Fwd: Re: Profile display affected by planning parameters

Rick Walsh rickmwalsh at gmail.com
Fri Mar 18 16:53:47 PDT 2016


On 19 Mar 2016 00:33, "Willem Ferguson" <willemferguson at zoology.up.ac.za>
wrote:
>
> ---------- Forwarded message ----------
> From: "Willem Ferguson" <willemferguson at zoology.up.ac.za>
> Date: 18 Mar 2016 15:32
> Subject: Re: Profile display affected by planning parameters
> To: "Robert Helling" <helling at atdotde.de>
> Cc:
>
> Thanks a lot,  Robert.
> Along which principles is the VPM-B ceiling calculated?

Black magic...

In all seriousness, the ceiling (both in the planner and for real dives) is
calculated using the principles of the published VPM-B model.  In many ways
the it is similar to the Buhlmann model in that on- and off-gassing is
tracked in nearly the same way according to partial pressures of nitrogen
and helium, and an allowable gradient (= difference between partial
pressures of gasses in tissues and ambient pressure) is calculated.  The
ceiling is a representation of the shallowest depth (lowest ambient
pressure) allowable without exceeding the gradient of any "tissue".

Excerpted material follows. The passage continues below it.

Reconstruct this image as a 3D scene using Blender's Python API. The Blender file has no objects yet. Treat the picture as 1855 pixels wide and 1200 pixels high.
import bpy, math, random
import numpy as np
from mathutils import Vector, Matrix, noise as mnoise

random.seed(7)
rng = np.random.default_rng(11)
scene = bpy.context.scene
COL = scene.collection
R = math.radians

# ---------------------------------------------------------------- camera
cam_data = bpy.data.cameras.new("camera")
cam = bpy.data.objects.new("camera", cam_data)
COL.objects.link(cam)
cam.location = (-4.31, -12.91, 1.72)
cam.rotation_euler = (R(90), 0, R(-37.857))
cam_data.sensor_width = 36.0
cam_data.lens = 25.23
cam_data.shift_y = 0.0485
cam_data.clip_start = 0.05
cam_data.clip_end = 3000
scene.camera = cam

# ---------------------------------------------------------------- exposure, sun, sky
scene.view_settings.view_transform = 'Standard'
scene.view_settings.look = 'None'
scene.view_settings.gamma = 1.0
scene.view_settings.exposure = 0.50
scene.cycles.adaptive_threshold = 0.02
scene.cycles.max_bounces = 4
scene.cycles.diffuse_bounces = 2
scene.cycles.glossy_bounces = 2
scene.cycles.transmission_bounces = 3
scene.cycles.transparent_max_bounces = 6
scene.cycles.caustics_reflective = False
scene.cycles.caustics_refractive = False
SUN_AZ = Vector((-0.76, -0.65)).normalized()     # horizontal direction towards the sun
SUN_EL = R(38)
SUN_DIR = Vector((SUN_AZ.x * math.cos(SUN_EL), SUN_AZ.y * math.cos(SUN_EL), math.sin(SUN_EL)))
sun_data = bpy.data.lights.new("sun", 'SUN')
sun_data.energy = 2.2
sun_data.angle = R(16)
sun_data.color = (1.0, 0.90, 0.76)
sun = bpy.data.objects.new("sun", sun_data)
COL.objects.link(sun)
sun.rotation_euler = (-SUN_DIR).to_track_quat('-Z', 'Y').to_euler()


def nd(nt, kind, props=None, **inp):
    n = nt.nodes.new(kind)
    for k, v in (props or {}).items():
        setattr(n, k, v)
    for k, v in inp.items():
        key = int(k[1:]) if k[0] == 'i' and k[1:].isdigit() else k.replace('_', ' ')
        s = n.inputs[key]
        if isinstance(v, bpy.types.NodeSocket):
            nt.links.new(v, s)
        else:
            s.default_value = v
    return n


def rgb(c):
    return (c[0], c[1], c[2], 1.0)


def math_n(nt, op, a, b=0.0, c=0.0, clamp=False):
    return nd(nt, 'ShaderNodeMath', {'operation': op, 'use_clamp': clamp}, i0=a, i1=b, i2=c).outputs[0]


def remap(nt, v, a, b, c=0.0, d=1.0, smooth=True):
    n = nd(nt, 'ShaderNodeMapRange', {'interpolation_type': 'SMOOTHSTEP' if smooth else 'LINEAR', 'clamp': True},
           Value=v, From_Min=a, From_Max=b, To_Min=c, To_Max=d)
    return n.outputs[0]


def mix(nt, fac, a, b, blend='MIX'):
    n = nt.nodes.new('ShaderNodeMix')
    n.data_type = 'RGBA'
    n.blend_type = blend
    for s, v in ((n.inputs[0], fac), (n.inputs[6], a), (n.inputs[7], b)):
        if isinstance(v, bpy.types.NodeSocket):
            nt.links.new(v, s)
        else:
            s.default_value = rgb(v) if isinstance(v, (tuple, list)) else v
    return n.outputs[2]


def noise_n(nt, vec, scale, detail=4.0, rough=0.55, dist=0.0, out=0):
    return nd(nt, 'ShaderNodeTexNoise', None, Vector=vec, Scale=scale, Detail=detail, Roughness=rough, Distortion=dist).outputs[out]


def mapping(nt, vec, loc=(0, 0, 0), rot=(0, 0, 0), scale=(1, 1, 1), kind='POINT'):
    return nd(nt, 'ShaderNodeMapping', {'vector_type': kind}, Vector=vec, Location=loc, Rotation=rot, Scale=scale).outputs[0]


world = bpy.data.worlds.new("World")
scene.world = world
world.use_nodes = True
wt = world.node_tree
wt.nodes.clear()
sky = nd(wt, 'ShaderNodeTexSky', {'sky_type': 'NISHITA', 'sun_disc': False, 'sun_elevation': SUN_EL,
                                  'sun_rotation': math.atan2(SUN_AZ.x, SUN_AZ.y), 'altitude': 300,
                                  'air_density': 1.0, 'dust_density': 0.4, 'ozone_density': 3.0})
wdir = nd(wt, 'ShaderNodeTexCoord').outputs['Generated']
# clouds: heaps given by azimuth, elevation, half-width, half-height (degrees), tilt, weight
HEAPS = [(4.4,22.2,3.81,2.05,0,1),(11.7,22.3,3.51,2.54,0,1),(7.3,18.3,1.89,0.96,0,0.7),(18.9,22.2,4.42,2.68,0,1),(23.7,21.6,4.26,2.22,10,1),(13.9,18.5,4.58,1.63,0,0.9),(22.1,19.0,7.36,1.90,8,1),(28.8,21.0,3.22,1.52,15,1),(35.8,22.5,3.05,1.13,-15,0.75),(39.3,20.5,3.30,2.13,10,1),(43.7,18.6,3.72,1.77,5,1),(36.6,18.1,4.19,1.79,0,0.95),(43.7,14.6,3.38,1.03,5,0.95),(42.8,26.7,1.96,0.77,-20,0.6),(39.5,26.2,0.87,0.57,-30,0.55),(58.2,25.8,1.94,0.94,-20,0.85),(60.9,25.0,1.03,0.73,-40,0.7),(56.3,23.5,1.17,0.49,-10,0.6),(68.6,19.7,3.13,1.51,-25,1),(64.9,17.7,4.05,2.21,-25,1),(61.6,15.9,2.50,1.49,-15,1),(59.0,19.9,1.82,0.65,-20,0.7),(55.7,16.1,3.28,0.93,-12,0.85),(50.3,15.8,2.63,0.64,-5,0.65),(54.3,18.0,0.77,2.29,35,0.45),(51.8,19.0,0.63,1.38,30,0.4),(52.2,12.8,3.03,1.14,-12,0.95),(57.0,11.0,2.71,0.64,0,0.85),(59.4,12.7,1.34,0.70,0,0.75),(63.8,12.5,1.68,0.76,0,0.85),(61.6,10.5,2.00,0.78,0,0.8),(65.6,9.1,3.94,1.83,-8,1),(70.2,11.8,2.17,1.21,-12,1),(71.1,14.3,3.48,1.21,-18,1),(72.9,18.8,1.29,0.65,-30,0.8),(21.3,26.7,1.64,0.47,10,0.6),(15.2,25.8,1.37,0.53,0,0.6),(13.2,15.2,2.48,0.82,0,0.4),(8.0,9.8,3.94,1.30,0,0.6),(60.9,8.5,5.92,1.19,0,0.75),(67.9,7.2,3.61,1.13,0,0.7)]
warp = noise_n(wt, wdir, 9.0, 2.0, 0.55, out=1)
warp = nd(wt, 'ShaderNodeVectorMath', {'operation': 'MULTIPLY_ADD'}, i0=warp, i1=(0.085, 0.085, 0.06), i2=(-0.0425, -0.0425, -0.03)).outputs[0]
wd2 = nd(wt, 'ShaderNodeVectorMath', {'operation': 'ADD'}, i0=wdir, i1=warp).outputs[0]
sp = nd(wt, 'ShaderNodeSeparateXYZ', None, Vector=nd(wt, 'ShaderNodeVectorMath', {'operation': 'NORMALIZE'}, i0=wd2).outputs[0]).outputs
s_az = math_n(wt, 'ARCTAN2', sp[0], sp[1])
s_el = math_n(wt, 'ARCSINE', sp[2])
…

It's important to note that both Buhlmann and VPM-B attempt to fit
essentially the same empirical data to determine an allowable gradient.
The formulae look quite different, but the end result is usually reasonably
similar.

The main difference between Buhlmann and VPM-B is how the allowable
gradient for each tissue is determined.  With Buhlmann it's a relatively
simple calculation, using factors a and b for each tissue, which have been
determined empirically, then factored with gradient factors.

VPM-B is more complicated - the model attempts to represent theoretical
bubbles within tissues shrinking and growing with increase and decrease in
ambient pressure, then compare the size of the bubble to the largest
theoretical bubble (with a critical radius) that could exist without
causing decompression illness.  The calculated bubble radii aren't real -
it's a theoretical model based on some physics, but with parameters chosen
to fit empirical data (who did/didn't get bent doing what dives).  But that
didn't quite fit the data: it was found that a quantity of oversize bubbles
could be tolerated without causing problems, so the critical volume
algorithm (CVA) was introduced, which is an iterative procedure to factor
the calculated gradients according to what total volume of theoretical
oversize bubbles will exist at the end of the dive.  Again this fudge is
semi-rational with numbers chosen to fit data.  Then there is another
adjustment to account for Boyle's law (for a given gas mass and
temperature, volume is inversely proportional to pressure), which meant
that new values for all the parameters needed to be chosen in order to fit
the data.

The published VPM-B model is about dive planning, not calculating the
ceiling for an actual dive.  For both the Boyle's law adjustment and the
CVA, a distinction needs to be made between the bottom phase of a dive, and
the ascent phase.  That's known in a planned dive, but we need to make
assumptions when using real dive data.  From the commit message for the
patch that enables creation of the ceiling:

However, we can infer these values to be:
- first_stop_pressure (i.e. the reference pressure for Boyle's law
compensation) is the deepest ceiling in the dive
- deco_time (i.e. the duration of the ascent phase, used in the CVA) is
dive time from the deepest ceiling until the
  ceiling clears (or would have cleared if the diver finished
  their deco obligations)

With these assumptions, the CVA converges rapidly.